もし厚生年金ではなく、国民年金のみであった場合は、約13万円程度となるため、極めて厳しい生活になることが予想されます。
かなりアバウトな計算をしていますが、家賃もかなり安いところを選ばざるを得ませんし、さらには生活費もギリギリまで下げないと暮らしていけないケースが多いかと思います。少なくとも賃貸生活を都内で続けるのはかなり厳しいかと思います。
持ち家がもつ致命的なデメリット
賃貸のデメリットで老後における過酷な生活について述べましたが、決して持ち家が順風満帆な生活が送れる選択肢というわけではありません。
物件選びを失敗すると人生が詰む
極端な書き方をしていますが、”物件選びを失敗すると人生詰む”のが持ち家サイドの特徴ではないでしょうか笑。失敗事例を挙げれば、星の数ほど出てくるのですがいくつか事例を記載しますと、
- 資産価値が住宅ローン返済額以上のスピードで落ちていく物件
- 身の丈に合わない物件を購入し住宅ローンが返せない物件
- 買い手が見つからない物件
このあたりはかなり手痛い事例かと思います。売却を考えた際に住宅ローン残債額以上で売れない物件や賃貸に出しても住宅ローン返済額をまかなえない物件については、負の資産となってしまいます。

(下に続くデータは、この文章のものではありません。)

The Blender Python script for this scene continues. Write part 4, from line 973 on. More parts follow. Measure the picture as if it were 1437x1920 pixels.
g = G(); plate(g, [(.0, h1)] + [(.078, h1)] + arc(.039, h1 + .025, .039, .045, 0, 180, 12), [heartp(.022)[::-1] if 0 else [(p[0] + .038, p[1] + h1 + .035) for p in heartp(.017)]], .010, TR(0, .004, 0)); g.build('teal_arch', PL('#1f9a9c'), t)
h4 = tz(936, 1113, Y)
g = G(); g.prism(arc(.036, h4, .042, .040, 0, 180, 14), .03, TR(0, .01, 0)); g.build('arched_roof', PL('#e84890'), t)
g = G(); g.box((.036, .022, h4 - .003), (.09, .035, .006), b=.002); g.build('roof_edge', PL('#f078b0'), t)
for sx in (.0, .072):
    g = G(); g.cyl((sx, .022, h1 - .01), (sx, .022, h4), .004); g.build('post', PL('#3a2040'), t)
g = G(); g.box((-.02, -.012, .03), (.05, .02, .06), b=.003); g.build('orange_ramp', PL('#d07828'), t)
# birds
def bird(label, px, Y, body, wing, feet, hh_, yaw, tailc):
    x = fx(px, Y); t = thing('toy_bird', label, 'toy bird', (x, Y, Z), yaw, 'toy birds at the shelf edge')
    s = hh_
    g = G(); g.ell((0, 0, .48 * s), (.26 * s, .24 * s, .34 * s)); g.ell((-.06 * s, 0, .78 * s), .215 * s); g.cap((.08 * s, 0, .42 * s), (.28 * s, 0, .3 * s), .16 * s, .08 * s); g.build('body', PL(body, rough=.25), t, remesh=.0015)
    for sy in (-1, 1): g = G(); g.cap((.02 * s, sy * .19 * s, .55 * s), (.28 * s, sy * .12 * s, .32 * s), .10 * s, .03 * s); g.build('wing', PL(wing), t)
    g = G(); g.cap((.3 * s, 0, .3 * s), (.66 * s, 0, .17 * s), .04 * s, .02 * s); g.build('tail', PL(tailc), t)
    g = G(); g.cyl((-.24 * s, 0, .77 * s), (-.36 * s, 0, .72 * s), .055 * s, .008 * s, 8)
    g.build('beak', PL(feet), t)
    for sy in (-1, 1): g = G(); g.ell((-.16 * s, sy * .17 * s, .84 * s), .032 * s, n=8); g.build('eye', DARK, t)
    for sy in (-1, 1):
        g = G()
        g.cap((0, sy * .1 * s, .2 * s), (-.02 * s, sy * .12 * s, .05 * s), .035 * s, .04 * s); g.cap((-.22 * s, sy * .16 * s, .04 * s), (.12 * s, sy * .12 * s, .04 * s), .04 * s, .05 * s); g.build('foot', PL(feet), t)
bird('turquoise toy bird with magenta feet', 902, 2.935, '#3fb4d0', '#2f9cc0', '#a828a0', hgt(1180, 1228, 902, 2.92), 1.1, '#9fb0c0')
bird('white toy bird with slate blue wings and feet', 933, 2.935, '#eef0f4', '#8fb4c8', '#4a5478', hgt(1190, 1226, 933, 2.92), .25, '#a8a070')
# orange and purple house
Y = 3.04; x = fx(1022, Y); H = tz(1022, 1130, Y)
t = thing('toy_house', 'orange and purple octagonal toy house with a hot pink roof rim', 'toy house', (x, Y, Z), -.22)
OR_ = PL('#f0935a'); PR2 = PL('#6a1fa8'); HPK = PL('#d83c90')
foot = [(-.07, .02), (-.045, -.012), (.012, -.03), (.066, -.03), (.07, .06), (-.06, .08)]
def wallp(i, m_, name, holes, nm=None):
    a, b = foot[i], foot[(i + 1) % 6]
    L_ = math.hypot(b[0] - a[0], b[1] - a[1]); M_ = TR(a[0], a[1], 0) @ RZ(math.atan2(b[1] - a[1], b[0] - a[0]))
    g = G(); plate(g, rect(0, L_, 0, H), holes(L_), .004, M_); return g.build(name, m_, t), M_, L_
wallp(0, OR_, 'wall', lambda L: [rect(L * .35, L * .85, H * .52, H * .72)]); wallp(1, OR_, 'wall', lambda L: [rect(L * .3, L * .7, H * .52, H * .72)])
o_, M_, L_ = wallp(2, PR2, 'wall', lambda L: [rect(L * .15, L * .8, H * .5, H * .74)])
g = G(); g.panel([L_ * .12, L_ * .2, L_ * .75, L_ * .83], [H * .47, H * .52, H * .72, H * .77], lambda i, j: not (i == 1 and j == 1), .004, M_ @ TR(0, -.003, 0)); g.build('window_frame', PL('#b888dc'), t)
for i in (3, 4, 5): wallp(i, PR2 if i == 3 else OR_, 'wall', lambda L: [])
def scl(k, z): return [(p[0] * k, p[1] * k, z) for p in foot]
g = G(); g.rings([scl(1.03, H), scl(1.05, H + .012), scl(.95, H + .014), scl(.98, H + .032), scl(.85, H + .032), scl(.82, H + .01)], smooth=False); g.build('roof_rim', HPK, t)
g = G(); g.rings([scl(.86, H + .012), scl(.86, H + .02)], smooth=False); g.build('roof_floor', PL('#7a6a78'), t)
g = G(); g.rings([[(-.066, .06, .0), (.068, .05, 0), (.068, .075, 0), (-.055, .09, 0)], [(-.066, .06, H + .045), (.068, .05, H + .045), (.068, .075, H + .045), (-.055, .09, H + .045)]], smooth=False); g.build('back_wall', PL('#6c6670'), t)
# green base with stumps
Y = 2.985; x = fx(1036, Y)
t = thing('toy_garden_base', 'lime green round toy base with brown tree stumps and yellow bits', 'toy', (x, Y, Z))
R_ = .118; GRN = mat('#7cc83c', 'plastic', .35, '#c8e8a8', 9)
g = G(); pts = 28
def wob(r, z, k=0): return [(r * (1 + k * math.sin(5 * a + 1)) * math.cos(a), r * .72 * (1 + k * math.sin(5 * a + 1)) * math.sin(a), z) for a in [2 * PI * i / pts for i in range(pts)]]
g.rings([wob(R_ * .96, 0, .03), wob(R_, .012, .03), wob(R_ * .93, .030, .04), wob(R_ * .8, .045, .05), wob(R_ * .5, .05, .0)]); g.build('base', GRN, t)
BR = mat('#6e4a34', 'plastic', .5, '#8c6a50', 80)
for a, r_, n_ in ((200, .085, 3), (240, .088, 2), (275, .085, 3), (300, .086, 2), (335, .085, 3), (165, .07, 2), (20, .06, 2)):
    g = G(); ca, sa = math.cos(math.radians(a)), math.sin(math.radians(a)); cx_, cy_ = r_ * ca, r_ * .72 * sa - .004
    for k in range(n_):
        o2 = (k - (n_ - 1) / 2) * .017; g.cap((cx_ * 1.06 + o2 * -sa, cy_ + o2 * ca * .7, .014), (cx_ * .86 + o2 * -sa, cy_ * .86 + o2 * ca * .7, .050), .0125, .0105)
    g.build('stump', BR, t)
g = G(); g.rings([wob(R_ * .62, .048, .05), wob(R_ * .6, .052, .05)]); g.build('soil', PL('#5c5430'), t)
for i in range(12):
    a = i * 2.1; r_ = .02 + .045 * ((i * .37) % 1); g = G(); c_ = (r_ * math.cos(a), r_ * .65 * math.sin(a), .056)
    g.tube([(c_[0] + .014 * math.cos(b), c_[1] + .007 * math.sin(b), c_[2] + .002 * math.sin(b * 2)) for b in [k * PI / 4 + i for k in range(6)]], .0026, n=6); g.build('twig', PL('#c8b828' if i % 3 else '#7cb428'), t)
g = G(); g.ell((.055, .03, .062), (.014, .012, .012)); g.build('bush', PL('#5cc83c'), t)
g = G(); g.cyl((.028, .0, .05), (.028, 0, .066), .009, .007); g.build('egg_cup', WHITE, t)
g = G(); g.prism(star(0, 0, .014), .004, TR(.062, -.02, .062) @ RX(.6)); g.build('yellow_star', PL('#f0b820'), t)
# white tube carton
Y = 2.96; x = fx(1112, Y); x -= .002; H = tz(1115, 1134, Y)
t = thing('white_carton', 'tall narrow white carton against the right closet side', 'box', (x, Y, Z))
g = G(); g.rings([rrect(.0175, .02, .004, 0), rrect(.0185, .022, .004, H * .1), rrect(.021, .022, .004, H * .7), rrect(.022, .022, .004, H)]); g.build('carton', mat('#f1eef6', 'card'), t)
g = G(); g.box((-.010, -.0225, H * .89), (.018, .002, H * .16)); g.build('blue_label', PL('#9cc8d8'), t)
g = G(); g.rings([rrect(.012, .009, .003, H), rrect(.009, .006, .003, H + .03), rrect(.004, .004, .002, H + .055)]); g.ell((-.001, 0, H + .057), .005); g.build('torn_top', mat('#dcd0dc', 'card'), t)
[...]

売る場合も、貸す場合も、手元キャッシュが必要となるため、次の選択肢が大きく制限されるのはもちろん、将来が苦しくなってしまうため、極めて厳しい状況に追いやられてしまうのは間違いないでしょう。
まとめ:老後に入る前までに持ち家取得するのがベター
人生という大きなスパンで考えた場合、老後の問題は決して避けて通ることはできません。老後になった際に住める場所がないという状況は死活問題となります。そのため、老後に入る前までに、持ち家があることが望ましいかと思います。
もちろん老後でも賃貸に住むことができない、という訳ではありませんが極めて厳しい環境となることは避けられないでしょう。
マイホームの購入だけが、自宅取得の方法ではありません。皆が使える手段ではりませんが、相続でもいいし、お金持ちの方に譲ってもらったりすることも選択肢としてはありでしょう。老後は別に都内に済む必要はないため、割安な地方の一軒家を購入するために資金を貯めておくという方法もアリではないでしょうか(利便性はさておき・・・)。
ライフプランを考えると、現役時代は来るべき持ち家購入に備えて貯蓄に励むのも良い方法と思います。また、好きなところに自宅を構えて、資産としての住居を構えるという考えもありでしょう。
ただ、賃貸派でも持ち家派でも、今回記載したような致命的なデメリットを抱えるような事態にならないように、コントロールしていくべきなのは間違いありません。以上、ご参考まで。